::: RAW RECORDS

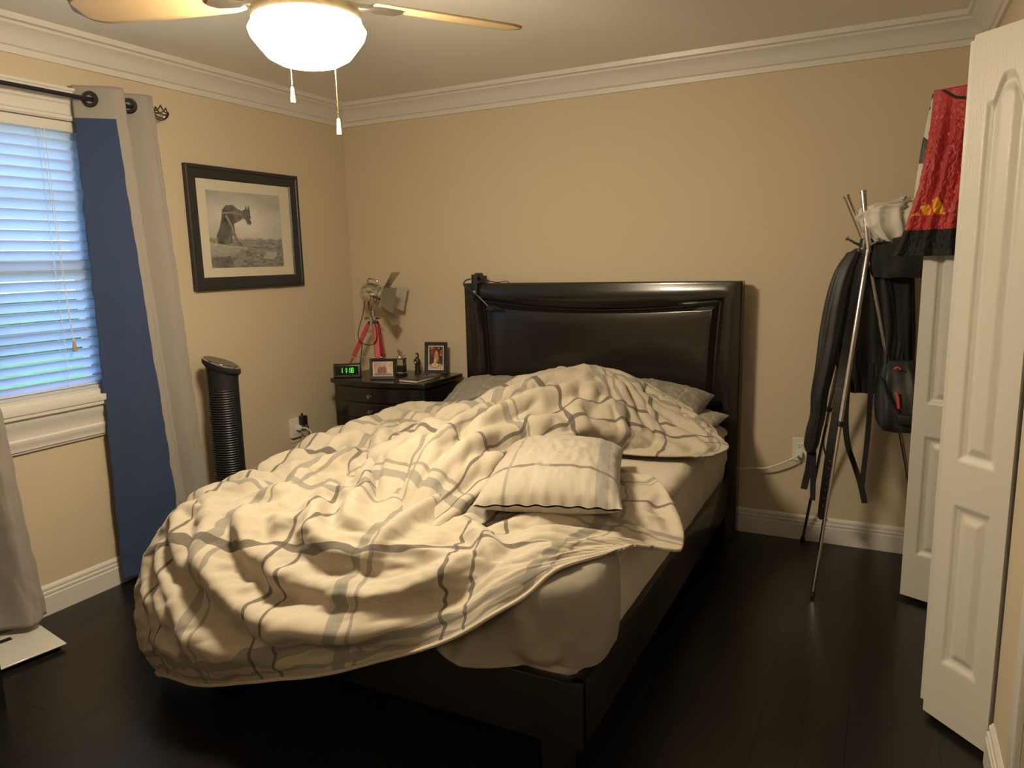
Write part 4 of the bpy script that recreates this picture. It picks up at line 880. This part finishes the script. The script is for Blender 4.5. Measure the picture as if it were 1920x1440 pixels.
# ----- spotlight tripod lamp -----
lp = empty('tripod_spotlight', (.32, -.27, NT), 'small chrome film-style spotlight on a red-legged tripod on the nightstand', 'lamp')
redm = mat('red_leg_paint', (.46, .04, .05), .45)
ap = Vector((.318, -.20, 1.115))
feet = [Vector((.15, -.30, NT)), Vector((.315, -.115, NT)), Vector((.415, -.30, NT))]
for ft in feet:
    d = (ft-ap).normalized(); s = d.cross(Vector((0, 0, 1))).normalized(); w = s.cross(d).normalized()
    hz = Vector((ft.x-ap.x, ft.y-ap.y, 0)).normalized(); a0 = ap+hz*.022; d = (ft-a0).normalized()
    def bar(a, c_, hw, ht, m, name, par):
        b = MB(); P0, P1 = a0+d*a, a0+d*c_
        b.add([P0+s*i*hw+w*j*ht for i, j in ((-1, -1), (1, -1), (1, 1), (-1, 1))]+[P1+s*i*hw+w*j*ht for i, j in ((-1, -1), (1, -1), (1, 1), (-1, 1))], [(0, 1, 2, 3), (7, 6, 5, 4), (0, 4, 5, 1), (1, 5, 6, 2), (2, 6, 7, 3), (3, 7, 4, 0)])
        return b.build(name, m, par, bevel=.0015)
    Lg = (ft-a0).length
    lg = bar(.030, Lg*.68, .0165, .012, redm, 'leg', lp); bar(Lg*.66, Lg*.995, .009, .006, redm, 'leg_extension', lg)
    b = MB(); P = a0+d*Lg*.68; b.tube([P-s*.026, P+s*.026], .006, 10).lathe([(0, 0), (.009, .001), (.009, .010), (0, .011)], P+s*.022, 12, axis=s); b.build('leg_clamp', chrome, lg)
    bar(.012, .045, .0125, .006, blackplastic, 'hinge_plate', lg)
b = MB(); b.tube([ap+Vector((0, 0, -.03)), ap+Vector((0, 0, .055))], .012, 14).lathe([(0, 0), (.03, 0), (.03, .008), (.018, .014), (0, .014)], ap+Vector((0, 0, .005)), 20).tube([ap+Vector((-.045, -.01, .01)), ap+Vector((.045, .01, .01))], .006, 10).lathe([(0, 0), (.011, .0), (.011, .012), (0, .013)], ap+Vector((-.05, -.012, .01)), 12, axis=(-1, -.2, 0)).tube([ap+Vector((0, 0, .05)), ap+Vector((0, 0, .07))], .006)
b.build('tripod_head', chrome, lp)
for k in range(3):
    ft = feet[k]; d = (ft-ap); c0 = ap+d*.68; MB().tube([ap+Vector((0, 0, -.24)), c0], .003, 8).build('spreader', chrome, lp)
hc = Vector((.345, -.215, 1.275)); hd = Vector((.90, .26, -.22)).normalized(); hs = hd.cross(Vector((0, 0, 1))).normalized(); hu = hs.cross(hd).normalized()
b = MB(); b.lathe([(0, -.085), (.03, -.083), (.050, -.07), (.058, -.05), (.058, .035), (.052, .04), (.052, .050), (.066, .052), (.066, .064), (.054, .066), (.050, .05), (.045, .02), (0, .02)], hc, 36, axis=hd)
b.build('lamp_housing', chrome, lp)
b = MB()
for k in range(5): a = math.radians(60+k*15); c = hc-hd*.05+hu*.060*math.sin(a)+hs*.06*math.cos(a); b.tube([c, c+hd*.07], .003, 6)
b.tube([hc+hu*.055-hd*.06, hc+hu*.085-hd*.05, hc+hu*.085+hd*.0, hc+hu*.055+hd*.01], .004, 8, smooth=3); b.build('cooling_fins', chrome, lp)
b = MB(); b.tube([hc+hs*.070+hu*.0, hc+hs*.074-hu*.05, hc+hs*.05-hu*.095, hc-hu*.10, hc-hs*.05-hu*.095, hc-hs*.074-hu*.05, hc-hs*.07], .0055, 8, smooth=3)
for s in (-1, 1): b.lathe([(0, 0), (.014, 0), (.014, .012), (.005, .014), (.005, .024), (0, .025)], hc+hs*s*.058, 14, axis=hs*s)
b.build('yoke', chrome, lp)
fr = hc+hd*.070; b = MB()
b.prism([fr+hs*.072+hu*.072, fr-hs*.072+hu*.072, fr-hs*.072-hu*.072, fr+hs*.072-hu*.072], hd*.006); b.build('filter_frame', chrome, lp)
fr2 = fr+hd*.006
for sgn, ax, bx, ln, sp in ((1, hu, hs, .10, 2.6), (-1, hu, hs, .13, .9), (1, hs, hu, .10, .35), (-1, hs, hu, .10, .35)):
    d = (ax*sgn*sp+hd).normalized() if sgn*1 else hd; q = [fr2+ax*sgn*.066+bx*.056, fr2+ax*sgn*.066-bx*.056]
    b = MB(); b.prism([q[0], q[1], q[1]+d*ln-bx*.022, q[0]+d*ln+bx*.022], ax*sgn*.0015); b.build('barn_door', steel, lp, smooth=False)
b = MB(); b.tube([hc-hd*.06-hu*.05, (.27, -.24, 1.16), (.245, -.27, 1.04), (.265, -.28, .985), (.34, -.285, .965), (.385, -.28, .99), (.392, -.275, 1.05), (.37, -.26, 1.10), (.335, -.245, 1.14), (.33, -.235, 1.20)], .0028, 8, smooth=6).tube([(.26, -.245, 1.02), (.248, -.25, .93), (.235, -.255, .84), (.23, -.26, NT+.004)], .0026, 8, smooth=5); b.build('power_cable', mat('dark_cable', (.03, .025, .02), .5), lp)

# ======================= clip lamp on the headboard =======================
cl = empty('clip_reading_light', (1.03, -.15, 1.33), 'black clip-on gooseneck reading light on the left headboard corner', 'reading light')
MB().box((1.02, -.185, 1.265), (1.055, -.172, 1.385), .005).box((1.02, -.10, 1.30), (1.055, -.055, 1.375), .005).tube([(1.018, -.125, 1.372), (1.057, -.125, 1.372)], .021, 16).box((1.024, -.172, 1.335), (1.05, -.06, 1.35), .003).build('clip', blackplastic, cl)
MB().lathe([(0, 0), (.008, 0), (.008, .006), (0, .006)], (1.04, -.185, 1.285), 12, axis=(0, -1, 0)).build('screw', chrome, cl)
MB().tube([(1.02, -.19, 1.36), (.99, -.20, 1.35), (.985, -.21, 1.325), (1.02, -.215, 1.30), (1.07, -.215, 1.268), (1.11, -.21, 1.232), (1.14, -.205, 1.20)], .0045, 10, smooth=6).build('gooseneck', blackplastic, cl)
MB().lathe([(0, .018), (.02, .018), (.030, .010), (.033, 0), (.030, -.006), (0, -.008)], (1.155, -.205, 1.182), 26, axis=(.1, .25, 1)).build('lamp_head', blackplastic, cl)
MB().tube([(1.05, -.13, 1.36), (1.09, -.11, 1.345), (1.13, -.075, 1.335), (1.2, -.05, 1.33), (1.22, -.045, 1.2), (1.22, -.04, .9)], .0025, 8, smooth=6).build('cable', blackplastic, cl)

# ======================= tower fan =======================
tf = empty('tower_fan', (.20, -1.30, 0), 'black tower fan standing against the left wall', 'tower fan')
TX, TY = .20, -1.30
def oval(rx, ry, z, ph=0., cx=TX, cy=TY, n=48, tilt=(0, 0)):
    pts = []
    for k in range(n):
        t = 2*math.pi*k/n; x = rx*math.cos(t); y = ry*math.sin(t); X = x*math.cos(ph)-y*math.sin(ph); Y = x*math.sin(ph)+y*math.cos(ph)
        pts.append((cx+X, cy+Y, z+X*tilt[0]+Y*tilt[1]))
    return pts
def ovals(rings, name, m, par):
    b = MB(); V = [[b.bm.verts.new(p) for p in r] for r in rings]; n = len(V[0])
    for A_, B_ in zip(V, V[1:]):
        for i in range(n): b.bm.faces.new((A_[i], A_[(i+1) % n], B_[(i+1) % n], B_[i]))
    b.bm.faces.new(V[0][::-1]); b.bm.faces.new(V[-1]); return b.build(name, m, par)
ph = math.radians(-28); tfm = mat('fan_black_plastic', (.016, .017, .021), .42); TL = (-.30, -.22)
ovals([oval(.14, .14, 0), oval(.145, .145, .012), oval(.12, .12, .03), oval(.06, .06, .045)], 'base', tfm, tf)
ovals([oval(.074, .068, .045, ph), oval(.076, .070, .12, ph), oval(.078, .074, .86, ph), oval(.079, .075, .93, ph, tilt=TL), oval(.082, .078, .955, ph, tilt=TL)], 'body', tfm, tf)
ovals([oval(.088, .084, .955, ph, tilt=TL), oval(.094, .090, .965, ph, tilt=TL), oval(.094, .090, .985, ph, tilt=TL), oval(.088, .084, .992, ph, tilt=TL)], 'top_cap', tfm, tf)
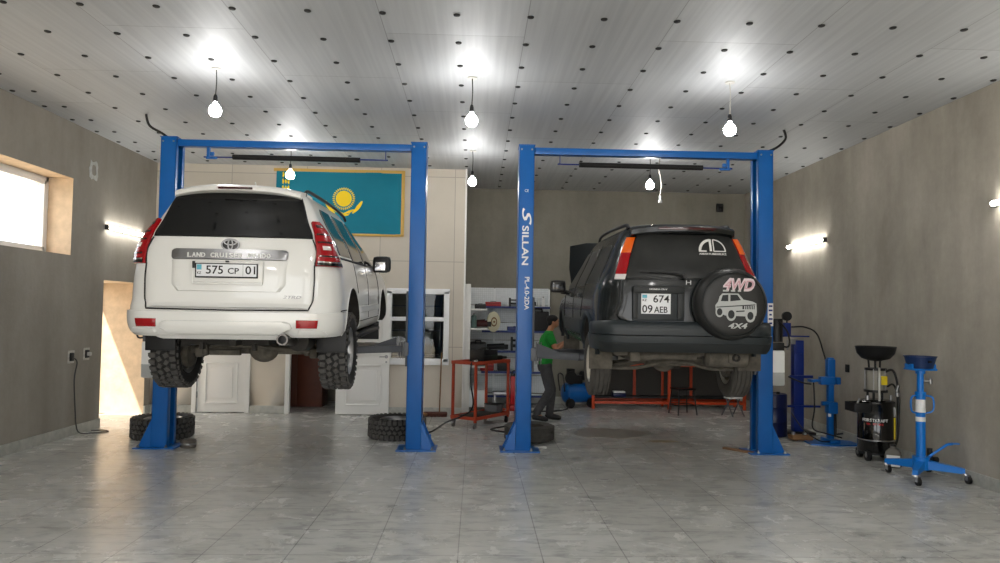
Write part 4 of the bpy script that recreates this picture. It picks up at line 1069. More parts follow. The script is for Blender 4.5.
for k in range(6): poly(q, [(.085+k*.016,-.03),(.093+k*.016,-.03),(.096+k*.016,.0),(.088+k*.016,.0)], .002)
poly(q, [(-.185,-.012),(.18,.012),(.18,.004),(-.185,-.02)], .002); poly(q, [(0,-.045),(.08,-.04),(.08,-.05),(0,-.055)], .002); poly(q, [(.06,-.03),(.075,-.03),(.075,.0),(.06,.0)], .002)
for (x, y, r) in ((-.155,-.055,.014), (-.045,-.075,.016), (.135,-.085,.014)): poly(q, [(x+r*math.cos(2*PI*k/14)*.85, y+r*math.sin(2*PI*k/14)) for k in range(14)], .0035)
q.build('drawing_lines', M_cladd, cov)
MB().box((sx, .075, sz), (.16, .08, .16)).build('spare_bracket', M_black, cr)
# bumper
bm_ = P2.patch([(z, -P2.uy(.47, z), P2.uy(.47, z)) for z in (.545, .57, .62, .665)], off=.068, n=44, per=3, round_=.02)
P2.patch([(z, -P2.uy(.46, z), P2.uy(.46, z)) for z in (.67, .69, .735, .755)], off=.058, n=44, per=3, round_=.02, mb=bm_)
bum = bm_.build('rear_bumper', M_clad, cr)
P2.patch([(.74, X(-0+.0,.74)*0-X(.845,.74), -X(.55,.74)), (.775, -X(.84,.775), -X(.62,.775))], off=.06, n=8, per=2, round_=.01).build('bumper_top', M_clad, bum)
P2.patch([(.74, X(.70,.74), X(.845,.74)), (.775, X(.74,.775), X(.84,.775))], off=.06, n=8, per=2, round_=.01).build('bumper_top', M_clad, bum)
P2.patch([(.53, -X(.76,.5), X(.76,.5)), (.60, -X(.80,.6), X(.80,.6))], off=.073, n=24, per=3, round_=.01).build('bumper_lower', M_cladd, bum)
# sides
for sg in (-1, 1):
    side_parts(P2, sg, cr, [
        ('quarter_window', [(1.17,.42,1.22), (1.35,.46,1.20), (1.52,.53,1.18), (1.56,.58,1.16)]),
        ('rear_door_window', [(1.15,1.30,2.02), (1.4,1.32,1.98), (1.57,1.34,1.94)]),
        ('front_door_window', [(1.13,2.12,3.02), (1.35,2.08,2.8), (1.56,2.04,2.42)])],
        [[(1.26,1.6),(1.26,.95),(1.36,.8)], [(2.06,1.6),(2.06,.6)], [(3.04,1.12),(3.08,.9),(3.06,.6)], [(1.3,.58),(3.06,.58)]], M_glassdust, M_gap)
    P2.patch([(.60, P2.uy(1.27,.6), .60, P2.uy(3.05,.6)), (.76, P2.uy(1.27,.76), .76, P2.uy(3.05,.76))], off=.014, n=20, per=3, side=sg, round_=.008).build('door_cladding', M_clad, cr)
    for yy in (1.5, 2.25):
        p_ = P2.P(P2.uy(yy, 1.04), 1.04, sg)
        MB().box((p_.x+sg*.012, yy, 1.04), (.03, .16, .045), bev=.01).build('door_handle', M_clad, cr)
    mo = MB().box((sg*.965, 3.0, 1.16), (.21, .13, .17), bev=.045).cyl((sg*.80, 3.03, 1.08), (sg*.92, 3.02, 1.09), .03).build('door_mirror', M_black, cr)
    MB().box((sg*.965, 2.936, 1.16), (.16, .012, .12), bev=.02).build('mirror_glass', M_blackg, mo)
    for yy in (RA2, FA2):
        P2.line(along(P2, yy, ZW2+.10, .42, .02, PI-.02), r=.028, off=-.006, side=sg, sub=1).build('arch_flare', M_clad, cr)
    wheel(cr, sg*.735, RA2, ZW2-.02, R2, .215, .195, sg, 'road', M_rubberd, mat('alloy_%s' % ('right' if sg > 0 else 'left'), (186,180,166), .4, metal=.6), 5)
    if sg > 0: wheel(cr, sg*.74, FA2, ZW2+.02, R2, .215, .195, sg, 'road', M_rubberd, M_steel, 5)
    else: MB().cyl((sg*.64, FA2, ZW2+.08), (sg*.68, FA2, ZW2+.08), .14, n=28).cyl((sg*.68, FA2, ZW2+.08), (sg*.73, FA2, ZW2+.08), .06, n=20).build('brake_disc', M_steel, cr)
    MB().box((sg*.76, RA2-.40, .40), (.24, .02, .22), bev=.008).build('mud_flap', M_dirt, cr)
    MB().box((sg*.76, FA2-.42, .38), (.22, .02, .20), bev=.008).build('mud_flap', M_dirt, cr)
for sg in (-1, 1): P2.patch([(1.12, 4.3, 5.0), (1.6, 4.3, 5.0)], off=.006, n=8, per=5, side=sg).build('windscreen', M_glassd, cr)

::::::

Filter the records for lines holding the string "picks". Copy each one.

Write part 4 of the bpy script that recreates this picture. It picks up at line 880. This part finishes the script. The script is for Blender 4.5. Measure the picture as if it were 1920x1440 pixels.
Write part 4 of the bpy script that recreates this picture. It picks up at line 1069. More parts follow. The script is for Blender 4.5.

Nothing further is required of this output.